Who cares if I waste time on posts I don’t end up publishing? The point, for me, is to keep thinking about stuff, not to finish anything. And because I’m not writing for a nonexistent audience that isn’t waiting with bated breath for my next post or who will stop loving me if my next post isn’t for another month, there’s really no pressure to finish posts. Writing for myself sure is less stressful!
Don’t try to “keep up.”
Forget about linking to other bloggers, cruising the web looking for relevant places to comment, etc—all the conventional wisdom from 5 years ago about how to build a following for your blog is less than unhelpful—it’s counterproductive to the development of original ideas.
And creating commentary on the hamster wheel of industry news is a waste of time. I actually think there’s a new kind of domain knowledge these days, and it’s less about collecting the full set of information, the traditional way of looking at mastery, and more about knowing what amidst all the noise you need to pay attention to because it matters. Filtering, not accumulation.

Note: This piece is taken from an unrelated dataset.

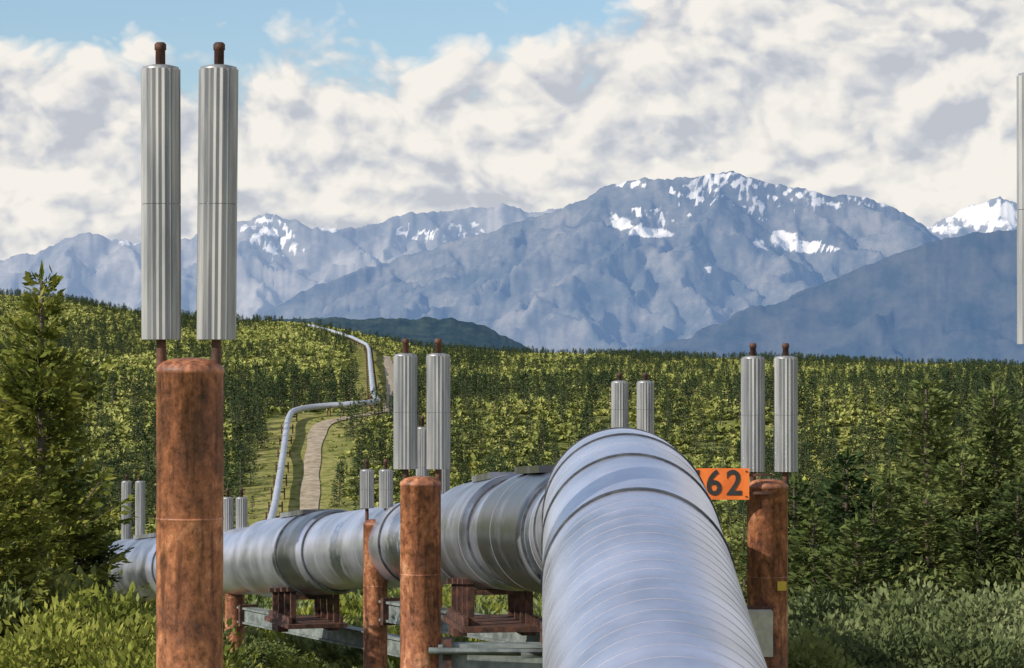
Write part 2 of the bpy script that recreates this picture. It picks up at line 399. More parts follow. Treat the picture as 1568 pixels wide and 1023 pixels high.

Don’t try to keep up. Instead, think hard about the stuff that sticks.
When I interview people, I always ask what they think the brave new world will look like. This is my way of understanding how well candidates can filter out the noise and tell a clear story about what really matters. And blogging is the way I get there, personally—which means not trying to be an industry commentator, but trying to be bigger than the industry, being about culture not news.
Anyway, if you’re reading this, I look forward to your feedback. And in return I promise to start actually blogging again!